Directive: Write out the data below in full, unchanged, minus the images.

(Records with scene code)
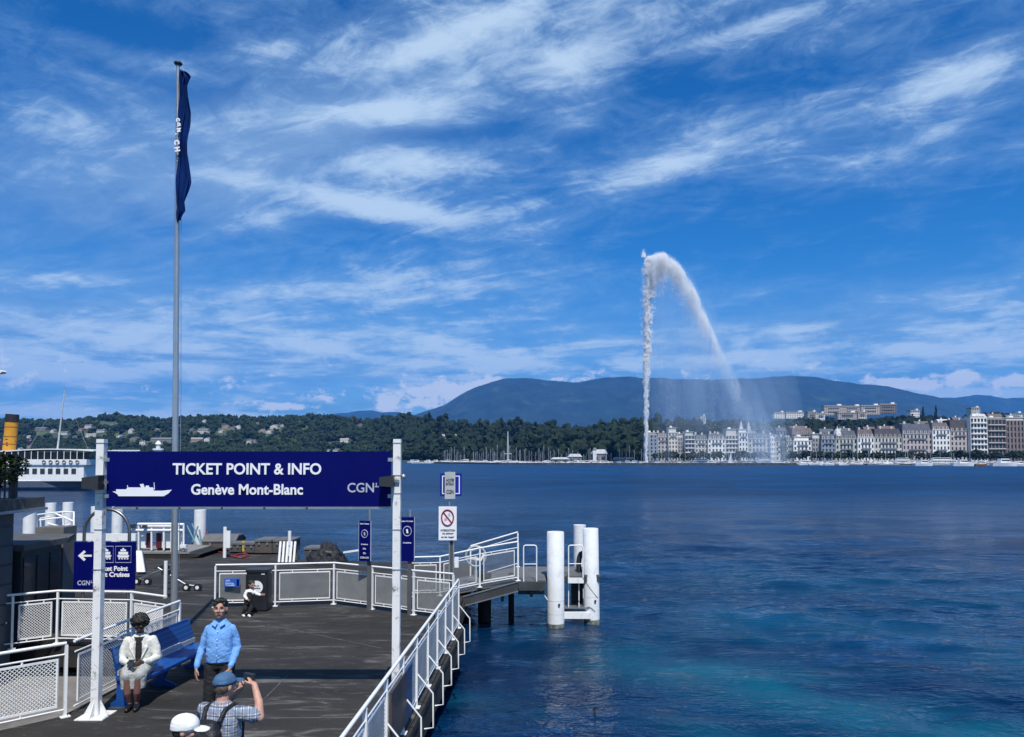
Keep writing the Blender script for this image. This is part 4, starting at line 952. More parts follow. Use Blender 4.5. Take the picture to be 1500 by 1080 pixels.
# ------------------------------------------------------------------ boats
bw = mat('boat_white', (.78, .78, .76), .35, coat=.3); bd = mat('boat_dark', (.03, .035, .05), .4); mastm = mat('mast_alloy', (.62, .62, .60), .4, .4); bblue = mat('boat_cover_blue', (.03, .07, .22), .7); bor = mat('boat_varnish', (.30, .13, .04), .4); bred = mat('boat_red', (.25, .03, .03), .5)
def hullmesh(L, B, H, mi=0, mb=None, z=0):
    mb = mb or MB(); n = 9; secs = []
    for i in range(n):
        t = i / (n - 1); x = (t - .5) * L; b = B / 2 * (math.sin(min(1, (1 - t) * 1.5 + .02) * PI / 2)) ** .8; b = b * (.82 + .18 * min(1, t * 4)); sh = H * (1 + .30 * t * t)
        secs.append([(x, -b, z + sh), (x - .02 * L * (t > .9), -b * .75, z + .0), (x - .03 * L * (t > .9), 0, z - .25), (x - .02 * L * (t > .9), b * .75, z + .0), (x, b, z + sh)])
    vs = [v for s_ in secs for v in s_]; fs = [(i * 5 + j, i * 5 + j + 1, (i + 1) * 5 + j + 1, (i + 1) * 5 + j) for i in range(n - 1) for j in range(4)]
    fs += [(i * 5, (i + 1) * 5, (i + 1) * 5 + 4, i * 5 + 4) for i in range(n - 1)] + [(0, 1, 2, 3, 4)]
    mb.add(vs, fs, mi); return mb
def sailboat(L, mh, cov, hm_=bw):
    o = thing('sailing_yacht', '', 'sailing boat'); hullmesh(L, L * .3, L * .11).build('hull', hm_, o)
    mb = MB(); mb.prism([(-L * .15, L * .10), (L * .22, L * .12), (L * .17, L * .19), (-L * .12, L * .18)], -L * .08, L * .08, axis='y'); mb.build('cabin', bw, o)
    mb = MB(); mb.tube([(L * .08, 0, L * .1), (L * .08, 0, mh)], .12, 6); mb.tube([(L * .08, -.9, mh * .62), (L * .08, .9, mh * .62)], .04, 4); mb.tube([(L * .48, 0, L * .14), (L * .08, 0, mh * .97)], .02, 4); mb.tube([(-L * .48, 0, L * .14), (L * .08, 0, mh)], .02, 4); mb.build('mast', mastm, o)
    mb = MB(); mb.tube([(L * .07, 0, L * .24), (-L * .36, 0, L * .23)], .16, 6); mb.build('boom', cov, o); return o
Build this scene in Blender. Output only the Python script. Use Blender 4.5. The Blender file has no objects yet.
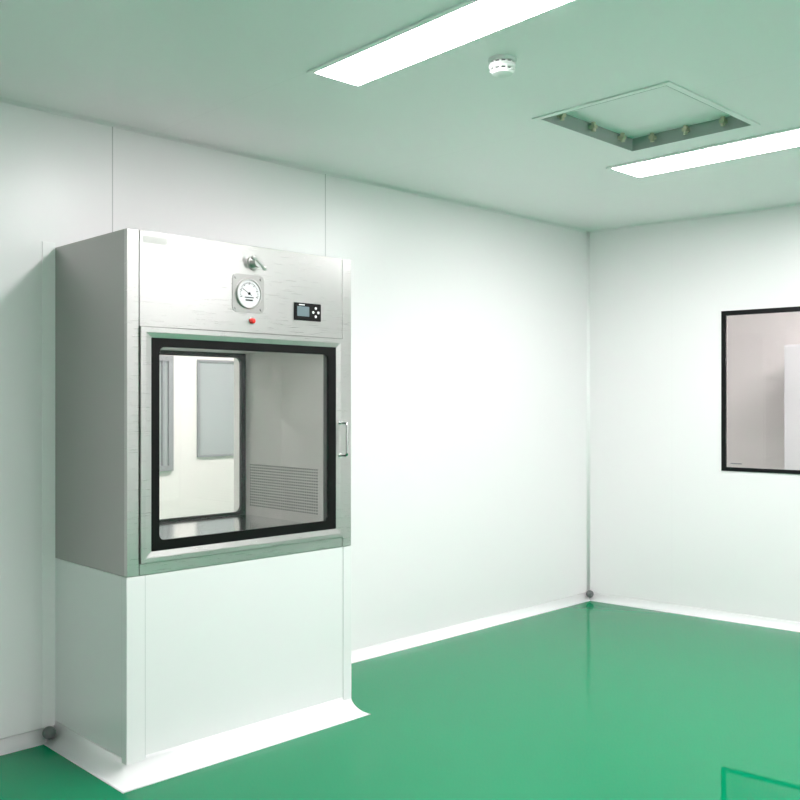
import bpy, bmesh, math, random
from mathutils import Vector, Matrix
random.seed(3)
D=bpy.data; S=bpy.context.scene
try:
    S.view_settings.view_transform='Standard'; S.view_settings.look='None'; S.view_settings.gamma=1.04
except Exception: pass
H=2.6

# ---------------------------------------------------------------- materials
def mat(name,col,rough=.5,metal=0,spec=.5,coat=0):
    m=D.materials.new(name);m.use_nodes=True
    b=m.node_tree.nodes['Principled BSDF']
    b.inputs['Base Color'].default_value=(*col,1)
    b.inputs['Roughness'].default_value=rough
    b.inputs['Metallic'].default_value=metal
    b.inputs['Specular IOR Level'].default_value=spec
    b.inputs['Coat Weight'].default_value=coat
    return m
def N(m,t,**k):
    n=m.node_tree.nodes.new(t)
    for a,v in k.items(): setattr(n,a,v)
    return n
def L(m,a,b): m.node_tree.links.new(a,b)
def noise_rough(m,scale,lo,hi,stretch=(1,1,1),bump=0,dist=.001,colvar=0):
    b=m.node_tree.nodes['Principled BSDF']
    tc=N(m,'ShaderNodeTexCoord');mp=N(m,'ShaderNodeMapping');mp.inputs['Scale'].default_value=stretch
    nz=N(m,'ShaderNodeTexNoise');nz.inputs['Scale'].default_value=scale;nz.inputs['Detail'].default_value=3
    mr=N(m,'ShaderNodeMapRange');mr.inputs['To Min'].default_value=lo;mr.inputs['To Max'].default_value=hi
    L(m,tc.outputs['Object'],mp.inputs[0]);L(m,mp.outputs[0],nz.inputs['Vector'])
    L(m,nz.outputs['Fac'],mr.inputs['Value']);L(m,mr.outputs[0],b.inputs['Roughness'])
    if colvar:
        c=b.inputs['Base Color'].default_value[:3]
        mx=N(m,'ShaderNodeMix',data_type='RGBA');mx.inputs['A'].default_value=(*[x*(1-colvar) for x in c],1)
        mx.inputs['B'].default_value=(*[min(1,x*(1+colvar)) for x in c],1)
        L(m,nz.outputs['Fac'],mx.inputs['Factor']);L(m,mx.outputs['Result'],b.inputs['Base Color'])
    if bump:
        bp=N(m,'ShaderNodeBump');bp.inputs['Strength'].default_value=bump;bp.inputs['Distance'].default_value=dist
        L(m,nz.outputs['Fac'],bp.inputs['Height']);L(m,bp.outputs[0],b.inputs['Normal'])
    return nz
def panel_wall(name,col,rough,axis,period,offset,dark=.60,width=.005,maxc=None):
    """painted sandwich panels with a joint every `period` metres"""
    m=mat(name,col,rough)
    b=m.node_tree.nodes['Principled BSDF']
    tc=N(m,'ShaderNodeTexCoord');sp=N(m,'ShaderNodeSeparateXYZ');L(m,tc.outputs['Object'],sp.inputs[0])
    ad=N(m,'ShaderNodeMath',operation='ADD');ad.inputs[1].default_value=100*period-offset
    L(m,sp.outputs[axis],ad.inputs[0])
    md=N(m,'ShaderNodeMath',operation='MODULO');md.inputs[1].default_value=period;L(m,ad.outputs[0],md.inputs[0])
    lt=N(m,'ShaderNodeMath',operation='LESS_THAN');lt.inputs[1].default_value=width;L(m,md.outputs[0],lt.inputs[0])
    out=lt
    if maxc is not None:
        l2=N(m,'ShaderNodeMath',operation='LESS_THAN');l2.inputs[1].default_value=maxc;L(m,sp.outputs[axis],l2.inputs[0])
        out=N(m,'ShaderNodeMath',operation='MULTIPLY');L(m,lt.outputs[0],out.inputs[0]);L(m,l2.outputs[0],out.inputs[1])
    mx=N(m,'ShaderNodeMix',data_type='RGBA')
    mx.inputs['A'].default_value=(*col,1);mx.inputs['B'].default_value=(*[c*dark for c in col],1)
    L(m,out.outputs[0],mx.inputs['Factor']);L(m,mx.outputs['Result'],b.inputs['Base Color'])
    nz=N(m,'ShaderNodeTexNoise');nz.inputs['Scale'].default_value=1.3;L(m,tc.outputs['Object'],nz.inputs['Vector'])
    bp=N(m,'ShaderNodeBump');bp.inputs['Strength'].default_value=.2;bp.inputs['Distance'].default_value=.01
    L(m,nz.outputs['Fac'],bp.inputs['Height']);L(m,bp.outputs[0],b.inputs['Normal'])
    return m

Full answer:
Keep writing the Blender script for this image. This is part 4, starting at line 952. More parts follow. Use Blender 4.5. Take the picture to be 1500 by 1080 pixels.
# ------------------------------------------------------------------ boats
bw = mat('boat_white', (.78, .78, .76), .35, coat=.3); bd = mat('boat_dark', (.03, .035, .05), .4); mastm = mat('mast_alloy', (.62, .62, .60), .4, .4); bblue = mat('boat_cover_blue', (.03, .07, .22), .7); bor = mat('boat_varnish', (.30, .13, .04), .4); bred = mat('boat_red', (.25, .03, .03), .5)
def hullmesh(L, B, H, mi=0, mb=None, z=0):
    mb = mb or MB(); n = 9; secs = []
    for i in range(n):
        t = i / (n - 1); x = (t - .5) * L; b = B / 2 * (math.sin(min(1, (1 - t) * 1.5 + .02) * PI / 2)) ** .8; b = b * (.82 + .18 * min(1, t * 4)); sh = H * (1 + .30 * t * t)
        secs.append([(x, -b, z + sh), (x - .02 * L * (t > .9), -b * .75, z + .0), (x - .03 * L * (t > .9), 0, z - .25), (x - .02 * L * (t > .9), b * .75, z + .0), (x, b, z + sh)])
    vs = [v for s_ in secs for v in s_]; fs = [(i * 5 + j, i * 5 + j + 1, (i + 1) * 5 + j + 1, (i + 1) * 5 + j) for i in range(n - 1) for j in range(4)]
    fs += [(i * 5, (i + 1) * 5, (i + 1) * 5 + 4, i * 5 + 4) for i in range(n - 1)] + [(0, 1, 2, 3, 4)]
    mb.add(vs, fs, mi); return mb
def sailboat(L, mh, cov, hm_=bw):
    o = thing('sailing_yacht', '', 'sailing boat'); hullmesh(L, L * .3, L * .11).build('hull', hm_, o)
    mb = MB(); mb.prism([(-L * .15, L * .10), (L * .22, L * .12), (L * .17, L * .19), (-L * .12, L * .18)], -L * .08, L * .08, axis='y'); mb.build('cabin', bw, o)
    mb = MB(); mb.tube([(L * .08, 0, L * .1), (L * .08, 0, mh)], .12, 6); mb.tube([(L * .08, -.9, mh * .62), (L * .08, .9, mh * .62)], .04, 4); mb.tube([(L * .48, 0, L * .14), (L * .08, 0, mh * .97)], .02, 4); mb.tube([(-L * .48, 0, L * .14), (L * .08, 0, mh)], .02, 4); mb.build('mast', mastm, o)
    mb = MB(); mb.tube([(L * .07, 0, L * .24), (-L * .36, 0, L * .23)], .16, 6); mb.build('boom', cov, o); return o
Build this scene in Blender. Output only the Python script. Use Blender 4.5. The Blender file has no objects yet.
import bpy, bmesh, math, random
from mathutils import Vector, Matrix
random.seed(3)
D=bpy.data; S=bpy.context.scene
try:
    S.view_settings.view_transform='Standard'; S.view_settings.look='None'; S.view_settings.gamma=1.04
except Exception: pass
H=2.6

# ---------------------------------------------------------------- materials
def mat(name,col,rough=.5,metal=0,spec=.5,coat=0):
    m=D.materials.new(name);m.use_nodes=True
    b=m.node_tree.nodes['Principled BSDF']
    b.inputs['Base Color'].default_value=(*col,1)
    b.inputs['Roughness'].default_value=rough
    b.inputs['Metallic'].default_value=metal
    b.inputs['Specular IOR Level'].default_value=spec
    b.inputs['Coat Weight'].default_value=coat
    return m
def N(m,t,**k):
    n=m.node_tree.nodes.new(t)
    for a,v in k.items(): setattr(n,a,v)
    return n
def L(m,a,b): m.node_tree.links.new(a,b)
def noise_rough(m,scale,lo,hi,stretch=(1,1,1),bump=0,dist=.001,colvar=0):
    b=m.node_tree.nodes['Principled BSDF']
    tc=N(m,'ShaderNodeTexCoord');mp=N(m,'ShaderNodeMapping');mp.inputs['Scale'].default_value=stretch
    nz=N(m,'ShaderNodeTexNoise');nz.inputs['Scale'].default_value=scale;nz.inputs['Detail'].default_value=3
    mr=N(m,'ShaderNodeMapRange');mr.inputs['To Min'].default_value=lo;mr.inputs['To Max'].default_value=hi
    L(m,tc.outputs['Object'],mp.inputs[0]);L(m,mp.outputs[0],nz.inputs['Vector'])
    L(m,nz.outputs['Fac'],mr.inputs['Value']);L(m,mr.outputs[0],b.inputs['Roughness'])
    if colvar:
        c=b.inputs['Base Color'].default_value[:3]
        mx=N(m,'ShaderNodeMix',data_type='RGBA');mx.inputs['A'].default_value=(*[x*(1-colvar) for x in c],1)
        mx.inputs['B'].default_value=(*[min(1,x*(1+colvar)) for x in c],1)
        L(m,nz.outputs['Fac'],mx.inputs['Factor']);L(m,mx.outputs['Result'],b.inputs['Base Color'])
    if bump:
        bp=N(m,'ShaderNodeBump');bp.inputs['Strength'].default_value=bump;bp.inputs['Distance'].default_value=dist
        L(m,nz.outputs['Fac'],bp.inputs['Height']);L(m,bp.outputs[0],b.inputs['Normal'])
    return nz
def panel_wall(name,col,rough,axis,period,offset,dark=.60,width=.005,maxc=None):
    """painted sandwich panels with a joint every `period` metres"""
    m=mat(name,col,rough)
    b=m.node_tree.nodes['Principled BSDF']
    tc=N(m,'ShaderNodeTexCoord');sp=N(m,'ShaderNodeSeparateXYZ');L(m,tc.outputs['Object'],sp.inputs[0])
    ad=N(m,'ShaderNodeMath',operation='ADD');ad.inputs[1].default_value=100*period-offset
    L(m,sp.outputs[axis],ad.inputs[0])
    md=N(m,'ShaderNodeMath',operation='MODULO');md.inputs[1].default_value=period;L(m,ad.outputs[0],md.inputs[0])
    lt=N(m,'ShaderNodeMath',operation='LESS_THAN');lt.inputs[1].default_value=width;L(m,md.outputs[0],lt.inputs[0])
    out=lt
    if maxc is not None:
        l2=N(m,'ShaderNodeMath',operation='LESS_THAN');l2.inputs[1].default_value=maxc;L(m,sp.outputs[axis],l2.inputs[0])
        out=N(m,'ShaderNodeMath',operation='MULTIPLY');L(m,lt.outputs[0],out.inputs[0]);L(m,l2.outputs[0],out.inputs[1])
    mx=N(m,'ShaderNodeMix',data_type='RGBA')
    mx.inputs['A'].default_value=(*col,1);mx.inputs['B'].default_value=(*[c*dark for c in col],1)
    L(m,out.outputs[0],mx.inputs['Factor']);L(m,mx.outputs['Result'],b.inputs['Base Color'])
    nz=N(m,'ShaderNodeTexNoise');nz.inputs['Scale'].default_value=1.3;L(m,tc.outputs['Object'],nz.inputs['Vector'])
    bp=N(m,'ShaderNodeBump');bp.inputs['Strength'].default_value=.2;bp.inputs['Distance'].default_value=.01
    L(m,nz.outputs['Fac'],bp.inputs['Height']);L(m,bp.outputs[0],b.inputs['Normal'])
    return m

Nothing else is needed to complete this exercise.